As I climbed the last rise onto An Cliseam the cloudbase had risen to just brush the summit. The forecast had been absolutely correct and there was even some sunshine breaking through. From muted tones and grey sky, colour was beginning to emerge.
The summit of An Cliseam at 799m/2621ft is the highest point in the Outer Hebrides and the only Corbett . While they may not be high, the hills of Harris are rugged, often pathless and generally tough going. A circular wall enclosing the trig point gave shelter from the wind - a summit view was so close, but the cloud just failed to clear the top whilst I was there.
My descent route went initially south east down the "normal" ascent route, with some great views down towards Loch an Siar (West Loch) and the Tarbert road.

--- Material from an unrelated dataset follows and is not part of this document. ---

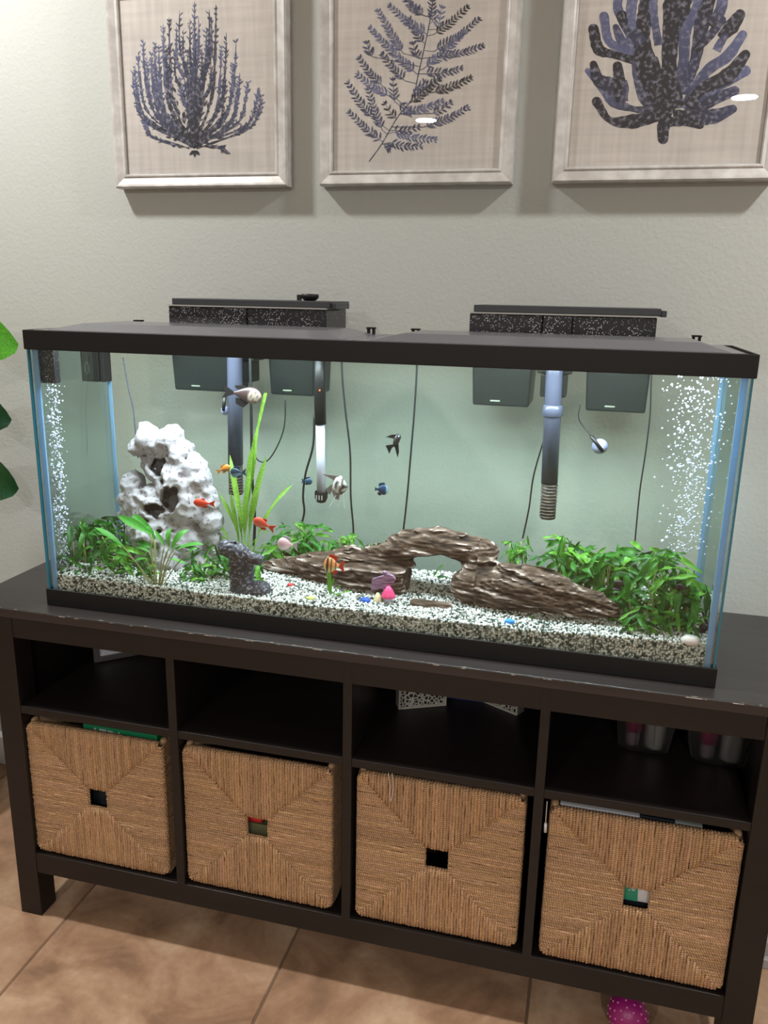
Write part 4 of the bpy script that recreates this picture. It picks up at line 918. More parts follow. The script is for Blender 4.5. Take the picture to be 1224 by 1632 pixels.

Where the steep ground eases, I cut back left under the north face of the hill to gain a broad bealach, then up onto the domed top of Tomnabhal, which had granite slabs very reminiscent of some Cairngorm hills. My route back to our accommodation would take me across most of the ground in this image, to the shore of Loch Seaforth. If it looks a long way off, that's because it was!
An hour or so later I crested a final rise and descended wearily down the Harris Walkway path to the road. I'd been looking forward to making the final descent on a good path, but the track is very wet underfoot, and this was in a period of prolonged dry weather.
The final 3km of my walk was along the A859 road in weather which had turned from the grey of the morning into a hot early evening. You really earn your hills in Harris; my route had been 18 km with well over 1400m of ascent and descent - which is a lot for one Corbett - but what a great day out.
The following day, our last in Harris, dawned fine and we drove along the road to get this image of the hill rearing into a flawless blue sky.
We'd had a superb holiday in Harris and Lewis; my hopes of experiencing the stunning light quality had been amply fulfilled. It has to be said we'd been fortunate with the weather; apart from a day and a half at the beginning, we'd enjoyed dry, fine conditions. It's a place towhich we'll certainly return.